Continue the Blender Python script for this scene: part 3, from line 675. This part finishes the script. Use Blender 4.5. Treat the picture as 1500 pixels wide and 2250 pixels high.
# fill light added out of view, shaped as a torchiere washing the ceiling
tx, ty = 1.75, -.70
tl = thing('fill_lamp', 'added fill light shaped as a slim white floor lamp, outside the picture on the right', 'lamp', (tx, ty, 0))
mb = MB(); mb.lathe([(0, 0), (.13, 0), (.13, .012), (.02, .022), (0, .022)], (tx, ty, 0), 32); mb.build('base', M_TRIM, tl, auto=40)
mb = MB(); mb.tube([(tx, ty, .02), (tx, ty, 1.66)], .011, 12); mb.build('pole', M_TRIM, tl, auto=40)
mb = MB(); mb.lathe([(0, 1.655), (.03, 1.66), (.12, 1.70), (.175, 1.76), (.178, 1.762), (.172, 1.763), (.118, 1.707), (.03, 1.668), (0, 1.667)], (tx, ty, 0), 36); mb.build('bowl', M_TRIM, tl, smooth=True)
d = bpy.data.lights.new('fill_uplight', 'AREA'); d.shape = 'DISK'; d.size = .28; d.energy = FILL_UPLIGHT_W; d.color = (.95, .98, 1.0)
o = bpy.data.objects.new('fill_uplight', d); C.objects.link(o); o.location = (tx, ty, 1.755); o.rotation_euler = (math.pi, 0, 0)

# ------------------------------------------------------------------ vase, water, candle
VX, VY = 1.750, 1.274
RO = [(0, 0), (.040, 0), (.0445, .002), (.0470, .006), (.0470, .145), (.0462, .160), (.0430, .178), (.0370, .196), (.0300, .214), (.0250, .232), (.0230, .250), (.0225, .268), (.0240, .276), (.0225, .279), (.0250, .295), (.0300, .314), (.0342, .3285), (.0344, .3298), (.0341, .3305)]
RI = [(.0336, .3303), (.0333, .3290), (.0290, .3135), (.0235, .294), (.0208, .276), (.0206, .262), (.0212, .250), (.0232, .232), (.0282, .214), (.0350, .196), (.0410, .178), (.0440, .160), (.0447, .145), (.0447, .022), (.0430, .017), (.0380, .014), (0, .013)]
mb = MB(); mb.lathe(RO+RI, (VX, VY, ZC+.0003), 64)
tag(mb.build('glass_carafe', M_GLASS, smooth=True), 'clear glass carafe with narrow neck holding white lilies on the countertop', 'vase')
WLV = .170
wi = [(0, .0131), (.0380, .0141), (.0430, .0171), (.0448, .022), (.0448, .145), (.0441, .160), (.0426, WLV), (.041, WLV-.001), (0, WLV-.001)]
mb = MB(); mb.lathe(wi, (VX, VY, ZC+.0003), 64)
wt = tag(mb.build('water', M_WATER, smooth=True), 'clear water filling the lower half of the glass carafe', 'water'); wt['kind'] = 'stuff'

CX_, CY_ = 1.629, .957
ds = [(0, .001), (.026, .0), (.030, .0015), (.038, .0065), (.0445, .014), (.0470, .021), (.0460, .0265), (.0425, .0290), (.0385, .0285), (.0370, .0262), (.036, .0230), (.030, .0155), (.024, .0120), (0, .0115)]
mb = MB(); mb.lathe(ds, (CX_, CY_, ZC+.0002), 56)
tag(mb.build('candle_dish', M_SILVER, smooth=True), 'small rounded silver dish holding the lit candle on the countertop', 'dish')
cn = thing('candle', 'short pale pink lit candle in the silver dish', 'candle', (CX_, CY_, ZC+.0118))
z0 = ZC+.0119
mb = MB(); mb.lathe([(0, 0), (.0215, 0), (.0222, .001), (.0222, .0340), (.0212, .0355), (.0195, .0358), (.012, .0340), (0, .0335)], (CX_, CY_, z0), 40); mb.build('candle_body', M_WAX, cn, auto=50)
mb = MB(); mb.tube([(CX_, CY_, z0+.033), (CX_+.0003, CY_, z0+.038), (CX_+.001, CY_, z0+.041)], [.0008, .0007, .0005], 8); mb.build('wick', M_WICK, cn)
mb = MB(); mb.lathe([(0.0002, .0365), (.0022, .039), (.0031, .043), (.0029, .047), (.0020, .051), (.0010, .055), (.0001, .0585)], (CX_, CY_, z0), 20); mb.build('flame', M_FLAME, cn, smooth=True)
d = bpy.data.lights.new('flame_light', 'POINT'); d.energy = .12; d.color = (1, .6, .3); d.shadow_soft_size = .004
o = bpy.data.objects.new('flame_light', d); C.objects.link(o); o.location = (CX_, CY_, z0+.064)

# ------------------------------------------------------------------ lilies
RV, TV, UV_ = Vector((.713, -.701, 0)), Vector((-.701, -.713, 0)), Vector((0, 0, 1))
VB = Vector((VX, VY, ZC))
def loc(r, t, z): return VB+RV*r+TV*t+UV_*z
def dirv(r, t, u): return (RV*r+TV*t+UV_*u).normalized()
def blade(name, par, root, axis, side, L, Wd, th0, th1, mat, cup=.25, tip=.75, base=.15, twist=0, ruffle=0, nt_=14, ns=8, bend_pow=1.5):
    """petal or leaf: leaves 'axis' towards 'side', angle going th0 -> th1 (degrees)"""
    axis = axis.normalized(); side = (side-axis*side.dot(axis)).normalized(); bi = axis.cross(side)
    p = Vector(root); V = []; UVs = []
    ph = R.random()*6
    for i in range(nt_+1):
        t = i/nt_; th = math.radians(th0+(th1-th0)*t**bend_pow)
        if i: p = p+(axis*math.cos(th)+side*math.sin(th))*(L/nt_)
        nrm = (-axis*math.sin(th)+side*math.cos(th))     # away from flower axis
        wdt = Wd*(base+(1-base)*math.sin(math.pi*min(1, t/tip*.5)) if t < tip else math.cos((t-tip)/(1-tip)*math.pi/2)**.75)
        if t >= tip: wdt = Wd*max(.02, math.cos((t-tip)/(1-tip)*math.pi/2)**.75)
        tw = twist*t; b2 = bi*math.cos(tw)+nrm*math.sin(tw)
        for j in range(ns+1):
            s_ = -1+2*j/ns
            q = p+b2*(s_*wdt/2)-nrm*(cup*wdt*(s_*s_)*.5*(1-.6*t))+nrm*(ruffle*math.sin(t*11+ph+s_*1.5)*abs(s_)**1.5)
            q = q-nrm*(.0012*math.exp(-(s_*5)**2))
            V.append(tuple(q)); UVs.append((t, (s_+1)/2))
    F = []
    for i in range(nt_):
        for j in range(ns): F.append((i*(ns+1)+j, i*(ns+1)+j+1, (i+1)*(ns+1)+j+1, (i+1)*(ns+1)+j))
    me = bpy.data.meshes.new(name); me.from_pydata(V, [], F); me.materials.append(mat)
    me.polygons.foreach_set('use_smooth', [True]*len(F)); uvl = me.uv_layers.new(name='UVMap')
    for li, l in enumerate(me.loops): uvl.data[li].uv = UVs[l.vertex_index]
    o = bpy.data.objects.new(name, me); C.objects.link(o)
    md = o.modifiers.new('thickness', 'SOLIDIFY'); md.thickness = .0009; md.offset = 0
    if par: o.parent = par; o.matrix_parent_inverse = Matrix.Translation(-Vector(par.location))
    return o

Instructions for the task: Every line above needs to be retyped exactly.

Exercise result:
Continue the Blender Python script for this scene: part 3, from line 675. This part finishes the script. Use Blender 4.5. Treat the picture as 1500 pixels wide and 2250 pixels high.
# fill light added out of view, shaped as a torchiere washing the ceiling
tx, ty = 1.75, -.70
tl = thing('fill_lamp', 'added fill light shaped as a slim white floor lamp, outside the picture on the right', 'lamp', (tx, ty, 0))
mb = MB(); mb.lathe([(0, 0), (.13, 0), (.13, .012), (.02, .022), (0, .022)], (tx, ty, 0), 32); mb.build('base', M_TRIM, tl, auto=40)
mb = MB(); mb.tube([(tx, ty, .02), (tx, ty, 1.66)], .011, 12); mb.build('pole', M_TRIM, tl, auto=40)
mb = MB(); mb.lathe([(0, 1.655), (.03, 1.66), (.12, 1.70), (.175, 1.76), (.178, 1.762), (.172, 1.763), (.118, 1.707), (.03, 1.668), (0, 1.667)], (tx, ty, 0), 36); mb.build('bowl', M_TRIM, tl, smooth=True)
d = bpy.data.lights.new('fill_uplight', 'AREA'); d.shape = 'DISK'; d.size = .28; d.energy = FILL_UPLIGHT_W; d.color = (.95, .98, 1.0)
o = bpy.data.objects.new('fill_uplight', d); C.objects.link(o); o.location = (tx, ty, 1.755); o.rotation_euler = (math.pi, 0, 0)

# ------------------------------------------------------------------ vase, water, candle
VX, VY = 1.750, 1.274
RO = [(0, 0), (.040, 0), (.0445, .002), (.0470, .006), (.0470, .145), (.0462, .160), (.0430, .178), (.0370, .196), (.0300, .214), (.0250, .232), (.0230, .250), (.0225, .268), (.0240, .276), (.0225, .279), (.0250, .295), (.0300, .314), (.0342, .3285), (.0344, .3298), (.0341, .3305)]
RI = [(.0336, .3303), (.0333, .3290), (.0290, .3135), (.0235, .294), (.0208, .276), (.0206, .262), (.0212, .250), (.0232, .232), (.0282, .214), (.0350, .196), (.0410, .178), (.0440, .160), (.0447, .145), (.0447, .022), (.0430, .017), (.0380, .014), (0, .013)]
mb = MB(); mb.lathe(RO+RI, (VX, VY, ZC+.0003), 64)
tag(mb.build('glass_carafe', M_GLASS, smooth=True), 'clear glass carafe with narrow neck holding white lilies on the countertop', 'vase')
WLV = .170
wi = [(0, .0131), (.0380, .0141), (.0430, .0171), (.0448, .022), (.0448, .145), (.0441, .160), (.0426, WLV), (.041, WLV-.001), (0, WLV-.001)]
mb = MB(); mb.lathe(wi, (VX, VY, ZC+.0003), 64)
wt = tag(mb.build('water', M_WATER, smooth=True), 'clear water filling the lower half of the glass carafe', 'water'); wt['kind'] = 'stuff'

CX_, CY_ = 1.629, .957
ds = [(0, .001), (.026, .0), (.030, .0015), (.038, .0065), (.0445, .014), (.0470, .021), (.0460, .0265), (.0425, .0290), (.0385, .0285), (.0370, .0262), (.036, .0230), (.030, .0155), (.024, .0120), (0, .0115)]
mb = MB(); mb.lathe(ds, (CX_, CY_, ZC+.0002), 56)
tag(mb.build('candle_dish', M_SILVER, smooth=True), 'small rounded silver dish holding the lit candle on the countertop', 'dish')
cn = thing('candle', 'short pale pink lit candle in the silver dish', 'candle', (CX_, CY_, ZC+.0118))
z0 = ZC+.0119
mb = MB(); mb.lathe([(0, 0), (.0215, 0), (.0222, .001), (.0222, .0340), (.0212, .0355), (.0195, .0358), (.012, .0340), (0, .0335)], (CX_, CY_, z0), 40); mb.build('candle_body', M_WAX, cn, auto=50)
mb = MB(); mb.tube([(CX_, CY_, z0+.033), (CX_+.0003, CY_, z0+.038), (CX_+.001, CY_, z0+.041)], [.0008, .0007, .0005], 8); mb.build('wick', M_WICK, cn)
mb = MB(); mb.lathe([(0.0002, .0365), (.0022, .039), (.0031, .043), (.0029, .047), (.0020, .051), (.0010, .055), (.0001, .0585)], (CX_, CY_, z0), 20); mb.build('flame', M_FLAME, cn, smooth=True)
d = bpy.data.lights.new('flame_light', 'POINT'); d.energy = .12; d.color = (1, .6, .3); d.shadow_soft_size = .004
o = bpy.data.objects.new('flame_light', d); C.objects.link(o); o.location = (CX_, CY_, z0+.064)

# ------------------------------------------------------------------ lilies
RV, TV, UV_ = Vector((.713, -.701, 0)), Vector((-.701, -.713, 0)), Vector((0, 0, 1))
VB = Vector((VX, VY, ZC))
def loc(r, t, z): return VB+RV*r+TV*t+UV_*z
def dirv(r, t, u): return (RV*r+TV*t+UV_*u).normalized()
def blade(name, par, root, axis, side, L, Wd, th0, th1, mat, cup=.25, tip=.75, base=.15, twist=0, ruffle=0, nt_=14, ns=8, bend_pow=1.5):
    """petal or leaf: leaves 'axis' towards 'side', angle going th0 -> th1 (degrees)"""
    axis = axis.normalized(); side = (side-axis*side.dot(axis)).normalized(); bi = axis.cross(side)
    p = Vector(root); V = []; UVs = []
    ph = R.random()*6
    for i in range(nt_+1):
        t = i/nt_; th = math.radians(th0+(th1-th0)*t**bend_pow)
        if i: p = p+(axis*math.cos(th)+side*math.sin(th))*(L/nt_)
        nrm = (-axis*math.sin(th)+side*math.cos(th))     # away from flower axis
        wdt = Wd*(base+(1-base)*math.sin(math.pi*min(1, t/tip*.5)) if t < tip else math.cos((t-tip)/(1-tip)*math.pi/2)**.75)
        if t >= tip: wdt = Wd*max(.02, math.cos((t-tip)/(1-tip)*math.pi/2)**.75)
        tw = twist*t; b2 = bi*math.cos(tw)+nrm*math.sin(tw)
        for j in range(ns+1):
            s_ = -1+2*j/ns
            q = p+b2*(s_*wdt/2)-nrm*(cup*wdt*(s_*s_)*.5*(1-.6*t))+nrm*(ruffle*math.sin(t*11+ph+s_*1.5)*abs(s_)**1.5)
            q = q-nrm*(.0012*math.exp(-(s_*5)**2))
            V.append(tuple(q)); UVs.append((t, (s_+1)/2))
    F = []
    for i in range(nt_):
        for j in range(ns): F.append((i*(ns+1)+j, i*(ns+1)+j+1, (i+1)*(ns+1)+j+1, (i+1)*(ns+1)+j))
    me = bpy.data.meshes.new(name); me.from_pydata(V, [], F); me.materials.append(mat)
    me.polygons.foreach_set('use_smooth', [True]*len(F)); uvl = me.uv_layers.new(name='UVMap')
    for li, l in enumerate(me.loops): uvl.data[li].uv = UVs[l.vertex_index]
    o = bpy.data.objects.new(name, me); C.objects.link(o)
    md = o.modifiers.new('thickness', 'SOLIDIFY'); md.thickness = .0009; md.offset = 0
    if par: o.parent = par; o.matrix_parent_inverse = Matrix.Translation(-Vector(par.location))
    return o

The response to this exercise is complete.